They construct an example of such a surface but it is not explicit, they say;

"Let $F$ be a non-singular (smooth) quartic surface in $\mathbb{P}^{3}$ containing a non-singular curve $C$ of genus 2 and of degree 6."

I was wondering if there was an explicit formula for such a surface?

I have read around and found that a possible construction of a non-singular qaurtic surface in $\mathbb{P}^{3}$ is to take the intersection of 2 quadrics in $\mathbb{P}^{4}$, and also a construction of a non-singular curve of genus 2 and degree 6 is to take a polynomial $f(x)$ in one variable with 6 distinct roots and then consider the hyper-elliptic curve $y^{2}=f(x)$. However I do not know how to combine these two constructions together to give the surface I am looking for.

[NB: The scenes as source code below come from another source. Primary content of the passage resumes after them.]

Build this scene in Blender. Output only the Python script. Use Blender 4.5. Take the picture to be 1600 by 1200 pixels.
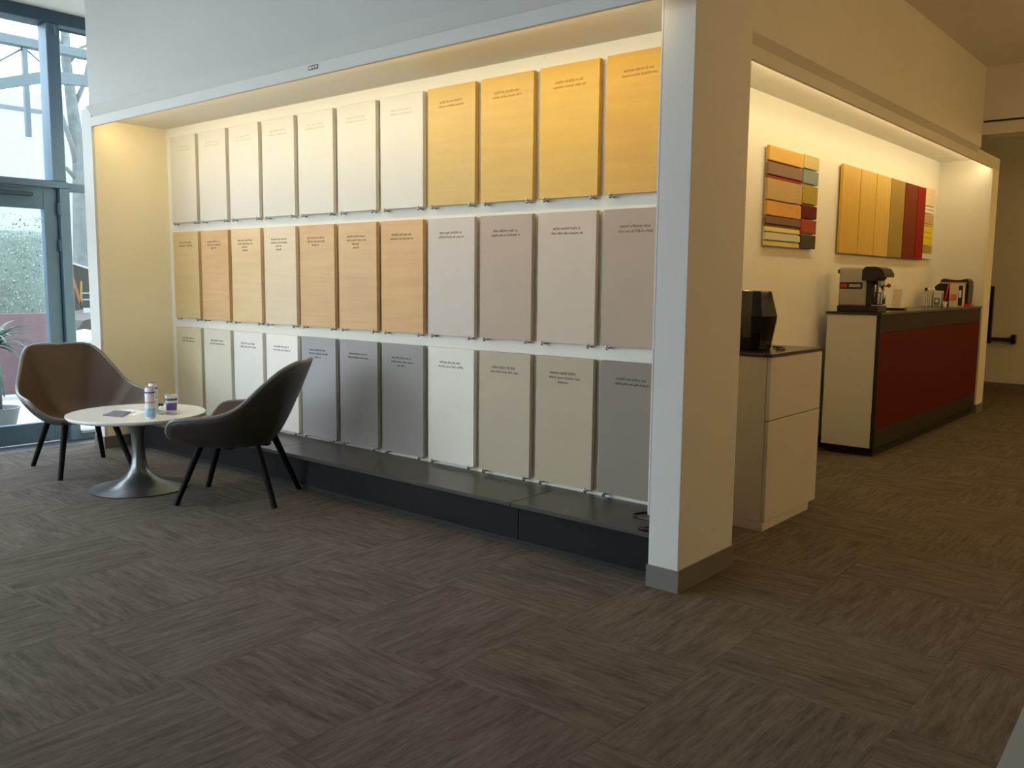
import bpy, bmesh, math, random
from mathutils import Vector, Matrix

# ------------------------------------------------------------------ scene, camera, light
scene = bpy.context.scene
COL = scene.collection
for o in list(bpy.data.objects):
    bpy.data.objects.remove(o)

CAM = Vector((1.761, -3.181, 1.3))
YAW, PITCH, ROLL, FPX = 0.70011, 0.11741, -0.01055, 1372.0
fwd = Vector((-math.sin(YAW) * math.cos(PITCH), math.cos(YAW) * math.cos(PITCH), -math.sin(PITCH)))
right = Vector((math.cos(YAW), math.sin(YAW), 0))
down = fwd.cross(right)
r2 = math.cos(ROLL) * right + math.sin(ROLL) * down
d2 = -math.sin(ROLL) * right + math.cos(ROLL) * down
cam_data = bpy.data.cameras.new('camera')
cam = bpy.data.objects.new('camera', cam_data)
COL.objects.link(cam)
cam.matrix_world = Matrix(((r2.x, -d2.x, -fwd.x, CAM.x), (r2.y, -d2.y, -fwd.y, CAM.y), (r2.z, -d2.z, -fwd.z, CAM.z), (0, 0, 0, 1)))
cam_data.sensor_width = 36.0
cam_data.lens = FPX / 1600 * 36.0
cam_data.clip_start = 0.05
scene.camera = cam


def project(p):
    q = Vector(p) - CAM
    d = q.dot(fwd)
    if d < 0.05:
        return None
    return 800 + FPX * q.dot(r2) / d, 600 + FPX * q.dot(d2) / d


SKY_STRENGTH = 6.6
LED_STRENGTH = 23.0
LED_STRENGTH_COFFEE = 22.0
GLOBE_STRENGTH = 48.0
LED_COLOR = (1.0, 0.79, 0.45)
scene.view_settings.view_transform = 'Standard'
scene.view_settings.look = 'None'
scene.view_settings.exposure = 0.0
scene.view_settings.gamma = 1.0
scene.view_settings.use_curve_mapping = False

world = bpy.data.worlds.new('overcast_sky')
scene.world = world
world.use_nodes = True
bg = world.node_tree.nodes['Background']
bg.inputs['Color'].default_value = (0.87, 0.935, 1.0, 1)
bg.inputs['Strength'].default_value = SKY_STRENGTH

# ------------------------------------------------------------------ materials


def lin(c):
    return tuple((v / 12.92 if v <= 0.04045 else ((v + 0.055) / 1.055) ** 2.4) for v in [k / 255 for k in c])


def base_mat(name):
    m = bpy.data.materials.new(name)
    m.use_nodes = True
    nt = m.node_tree
    return m, nt, nt.nodes['Principled BSDF']


def paint(name, rgb, rough=0.6, var=0.04, scale=6.0, bump=0.0, metal=0.0, bscale=200.0, spec=0.5, coat=0.0):
    m, nt, b = base_mat(name)
    c = lin(rgb)
    tc = nt.nodes.new('ShaderNodeTexCoord')
    n = nt.nodes.new('ShaderNodeTexNoise')
    n.inputs['Scale'].default_value = scale
    n.inputs['Detail'].default_value = 4
    nt.links.new(tc.outputs['Object'], n.inputs['Vector'])
    r = nt.nodes.new('ShaderNodeValToRGB')
    r.color_ramp.elements[0].position = 0.3
    r.color_ramp.elements[1].position = 0.7
    r.color_ramp.elements[0].color = tuple(v * (1 - var) for v in c) + (1,)
    r.color_ramp.elements[1].color = tuple(min(1, v * (1 + var)) for v in c) + (1,)
    nt.links.new(n.outputs['Fac'], r.inputs['Fac'])
    nt.links.new(r.outputs['Color'], b.inputs['Base Color'])
    b.inputs['Roughness'].default_value = rough
    b.inputs['Metallic'].default_value = metal
    b.inputs['Specular IOR Level'].default_value = spec
    b.inputs['Coat Weight'].default_value = coat
    if bump:
        n2 = nt.nodes.new('ShaderNodeTexNoise')
        n2.inputs['Scale'].default_value = bscale
        nt.links.new(tc.outputs['Object'], n2.inputs['Vector'])
        bp = nt.nodes.new('ShaderNodeBump')
        bp.inputs['Strength'].default_value = bump
        bp.inputs['Distance'].default_value = 0.002
        nt.links.new(n2.outputs['Fac'], bp.inputs['Height'])
        nt.links.new(bp.outputs['Normal'], b.inputs['Normal'])
    return m


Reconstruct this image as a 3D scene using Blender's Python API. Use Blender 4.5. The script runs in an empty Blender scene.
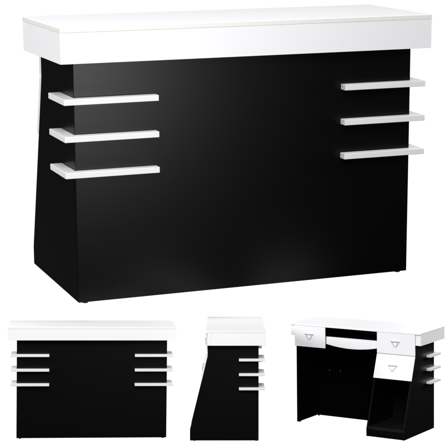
import bpy, bmesh, math, random
from mathutils import Matrix, Vector

scene = bpy.context.scene
C = scene.collection
R = math.radians

# ------------------------------------------------------------------ camera
cam_data = bpy.data.cameras.new('camera')
cam = bpy.data.objects.new('camera', cam_data)
C.objects.link(cam)
cam_data.sensor_width = 36.0
cam_data.lens = 1600.0 / 448.0 * 36.0
cam_data.clip_end = 200.0
cam.matrix_world = Matrix.Translation((0.00289, -6.04237, 1.49461)) @ Matrix((
    (0.99999, 0.004414, 0.00095), (0.0, 0.210442, -0.977606), (-0.004515, 0.977596, 0.21044))).to_4x4()
scene.camera = cam

# ------------------------------------------------------------------ world: a white studio sweep, dimmer behind the camera
world = bpy.data.worlds.new('World')
scene.world = world
world.use_nodes = True
nt = world.node_tree
nt.nodes.clear()
wo = nt.nodes.new('ShaderNodeOutputWorld')
bg = nt.nodes.new('ShaderNodeBackground')
tc = nt.nodes.new('ShaderNodeTexCoord')
sep = nt.nodes.new('ShaderNodeSeparateXYZ')
def ramp(src, f0, f1, t0, t1):
    n = nt.nodes.new('ShaderNodeMapRange')
    n.interpolation_type = 'SMOOTHSTEP'
    for k, v in (('From Min', f0), ('From Max', f1), ('To Min', t0), ('To Max', t1)):
        n.inputs[k].default_value = v
    nt.links.new(src, n.inputs['Value'])
    return n.outputs['Result']


def calc(op, a_, b_=None):
    n = nt.nodes.new('ShaderNodeMath')
    n.operation = op
    for i, v in enumerate((a_, b_)):
        if v is None: continue
        if isinstance(v, float): n.inputs[i].default_value = v
        else: nt.links.new(v, n.inputs[i])
    return n.outputs[0]


nt.links.new(tc.outputs['Generated'], sep.inputs[0])
strip = ramp(calc('ABSOLUTE', sep.outputs['X']), 0.27, 0.46, 1.0, 0.0)     # the lit white sweep is a tall strip ...
behind = ramp(sep.outputs['Y'], 0.35, 0.75, 0.0, 1.0)                      # ... behind the desks only
nt.links.new(calc('ADD', calc('MULTIPLY', calc('MULTIPLY', strip, behind), 1.04), 0.012), bg.inputs['Strength'])
bg.inputs['Color'].default_value = (1, 1, 1, 1)
nt.links.new(bg.outputs[0], wo.inputs['Surface'])


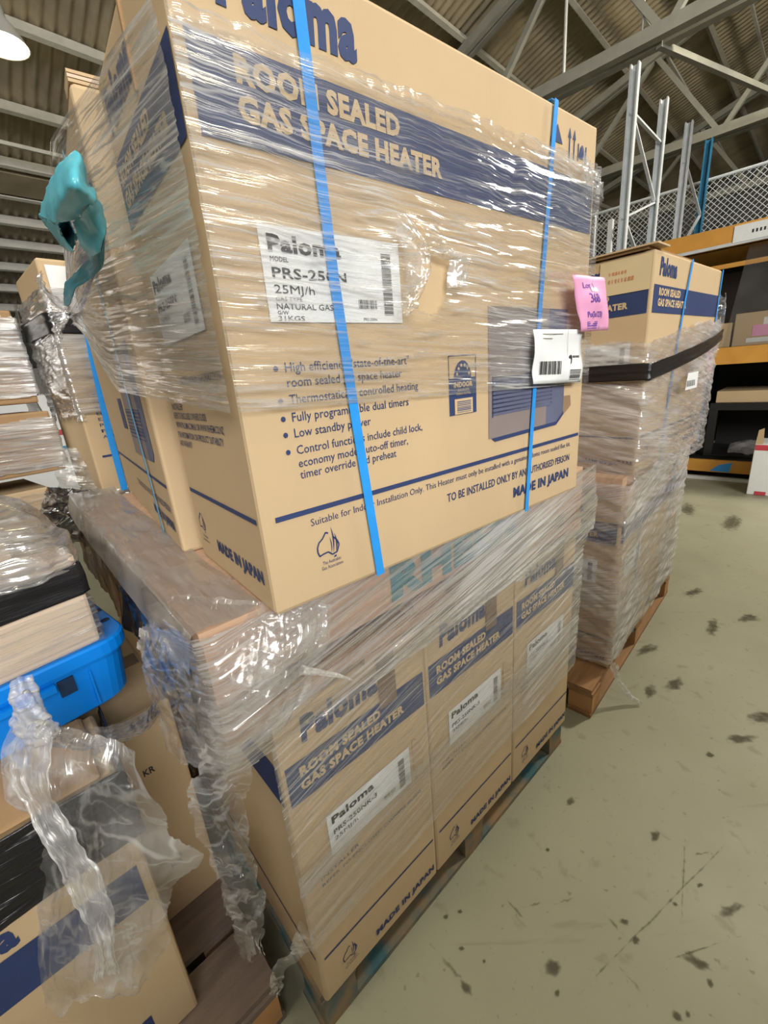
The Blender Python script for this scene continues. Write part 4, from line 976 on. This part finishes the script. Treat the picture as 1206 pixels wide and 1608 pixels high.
sheet('wrap_film', None, f_gw, 60, 30, .9, .1, 'film_hem', parent=cg)
# film bag bulging above the tape
Gw = lambda a, b, z: S3(a, b, z, GY, Vector((G0.x, G0.y, 0)))
g4 = interp_grid([[Gw(-.42, -.01, 1.16), Gw(-.20, -.012, 1.165), Gw(-.01, -.010, 1.17), Gw(.012, .10, 1.17), Gw(.012, .26, 1.165)],
                  [Gw(-.42, .03, 1.25), Gw(-.20, .02, 1.25), Gw(-.02, .02, 1.235), Gw(.015, .12, 1.235), Gw(.01, .27, 1.22)],
                  [Gw(-.42, .10, 1.33), Gw(-.24, .10, 1.33), Gw(-.08, .09, 1.29), Gw(-.02, .16, 1.29), Gw(-.02, .28, 1.27)],
                  [Gw(-.42, .20, 1.38), Gw(-.26, .19, 1.38), Gw(-.12, .18, 1.33), Gw(-.07, .22, 1.32), Gw(-.05, .29, 1.29)]])
sheet('film_bag', 'bulging film bag above the black tape of the carton on the tub', crumple(g4, .009, 18, 4, .006, 24, (.3, 1)), 90, 70, .7, .25, 'film_silver')
tag(soft_box('packing_carton', .42, .24, .20, 'cardboard_pale', None), 'pale carton inside the film bag above the black tape', 'box').matrix_world = frame(Gw(-.50, .06, 1.2015), GY)
tag(soft_box('packing_carton', .30, .22, .05, 'cardboard', None), 'thin brown carton on top of the film bag carton', 'box').matrix_world = frame(Gw(-.46, .07, 1.4025), GY)

# ---- film round the tub foot and the big drape
rope = [on_y(250, 1105, .80), on_y(228, 1132, .74), on_y(185, 1150, .68), on_y(140, 1158, .63), on_y(100, 1155, .59), on_y(66, 1148, .565)]
g5 = interp_grid([[p + K * .020 for p in rope], [p + Vector((.004, -.016, .008)) for p in rope], [p + Vector((.004, -.016, -.010)) for p in rope], [p - K * .022 for p in rope]])
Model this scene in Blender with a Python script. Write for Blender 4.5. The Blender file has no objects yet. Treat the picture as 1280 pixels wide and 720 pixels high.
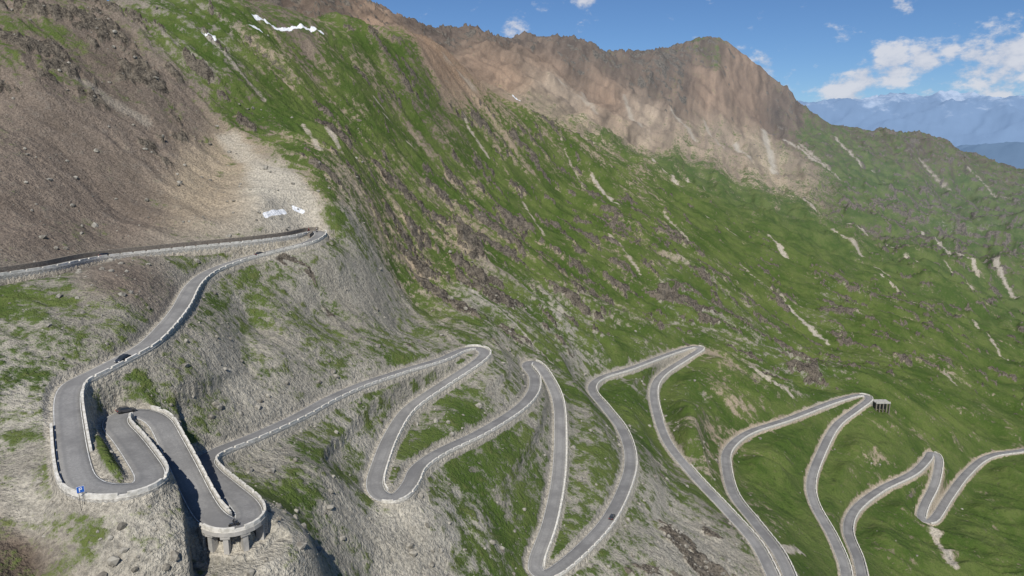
import bpy, numpy as np, math, random, bmesh
from mathutils import Vector, Matrix
random.seed(3); np.random.seed(3)
F=853.3; P=math.radians(12.2); CP,SP=math.cos(P),math.sin(P)
def ray(px,py):
    dx=(px-640)/F; dy=(360-py)/F
    return np.array([dx,CP+dy*SP,-SP+dy*CP])
# ---------------------------------------------------------------- road: image pixel coordinates, with assumed heights at some points
ROAD=[(-160,368,-40),(-60,352),(0,343),(60,334),(120,322),(200,313),(260,307),(320,301),(365,295),(392,289),(400,293,-45),(385,303),
(345,313),(300,325),(262,340),(240,358),(225,385),(205,410),(182,432),(150,450),(115,468),(92,480),(84,500,-59),(87,540),(93,580),(102,603,-61.5),(125,613),
(155,613),(180,607),(188,594),(174,570),(158,548),(144,531,-65.5),(150,519),(175,516),(198,526),(212,550),(230,585),(248,622),(264,646,-73.5),(285,657),(310,650),(308,633),
(285,612),(262,592,-78.5),(254,578),(270,565),(315,547),(370,522,-87),(410,500),(450,482),(500,465),(550,450),(575,439),(595,435,-99.5),(606,442),
(590,457),(550,483),(510,512),(488,545),(474,580),(468,605),(476,620,-108),(496,622),(512,605),(522,585),(550,565),(600,541),(645,513),(665,492),(668,472),(658,457,-123),(668,453),
(682,468),(697,500),(700,545),(697,600),(686,655),(670,700),(672,716,-145),(690,716),(725,688),(758,652),(780,610),(788,575),(779,540),(757,510),(740,488),(750,473),(790,460),
(835,443),(865,434,-165),(876,436),(858,448),(828,468),(817,488),(822,520),(836,555),(868,595),(910,640),(945,680),(965,718),(976,745,-188),(990,735),(975,695),(945,655),(918,620),
(908,585),(910,562),(935,541),(985,524),(1040,503),(1074,494,-209),(1086,499),(1070,512),(1045,532),(1028,562),(1014,600),(1018,630),(1040,670),(1055,705),(1062,738,-228),(1078,735),(1073,700),(1060,665),
(1068,638),(1100,612),(1140,592),(1158,575),(1164,566,-244),(1173,575),(1168,605),(1155,632),(1152,648,-255),(1166,650),(1185,622),(1207,593),(1235,571),(1280,563),(1345,552),(1420,545,-280)]
def catmull(P0,n):
    P0=np.array(P0,float); Q=[]
    for i in range(len(P0)-1):
        a=P0[max(i-1,0)];b=P0[i];c=P0[i+1];d=P0[min(i+2,len(P0)-1)]
        for k in range(n):
            t=k/n
            Q.append(.5*((2*b)+(-a+c)*t+(2*a-5*b+4*c-d)*t*t+(-a+3*b-3*c+d)*t**3))
    Q.append(P0[-1]); return np.array(Q)
NS=8
pix=catmull([p[:2] for p in ROAD],NS)
R=np.array([ray(*p) for p in pix])
kn=[(i*NS,p[2]) for i,p in enumerate(ROAD) if len(p)>2]
ki=np.array([k[0] for k in kn]); kz=np.array([k[1] for k in kn],float)
z=np.interp(np.arange(len(pix)),ki,kz)
for it in range(25):
    W=R*(z/R[:,2])[:,None]
    L=np.concatenate([[0],np.cumsum(np.hypot(*np.diff(W[:,:2],axis=0).T))])
    z=.5*z+.5*np.interp(L,L[ki],kz)
W=R*(z/R[:,2])[:,None]
L=np.concatenate([[0],np.cumsum(np.linalg.norm(np.diff(W,axis=0),axis=1))])
n=int(L[-1]); s=np.linspace(0,L[-1],n)
RW=np.stack([np.interp(s,L,W[:,k]) for k in range(3)],1)
ker=np.array([1,2,3,2,1.])/9
for _ in range(2):
    pad=np.pad(RW,((2,2),(0,0)),'edge'); q=np.stack([np.convolve(pad[:,k],ker,'valid') for k in range(3)],1); q[0]=RW[0]; q[-1]=RW[-1]; RW=q
T=np.gradient(RW,axis=0); T[:,2]=0; T/=np.linalg.norm(T,axis=1)[:,None]+1e-9
Nn=np.stack([-T[:,1],T[:,0],T[:,2]*0],1)
def road_idx(px,py):
    k=np.argmin(np.hypot(pix[:,0]-px,pix[:,1]-py)); return int(np.argmin(np.linalg.norm(RW-W[k],axis=1)))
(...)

Finally they say that the result is classical and cite 3 articles claiming they contain other examples/constructions, one due to G. Fano (Sopra alcune superficie del 4 ordine rappresentabili sal piano doppio (1906)), and two due to F. Severi (Complementi alla teoria della base per la totalita delle curve di una superficie algebric (1910), and Geometria dei sistemi algebrici (1958)) all of which are very old and also in Italian. I cannot get a hold of any of the three articles (nor can I read Italian), so these do not provide much help.

Any help about a possible construction or a pointer to an article that isn't in Italian would be greatly appreciated. Thanks.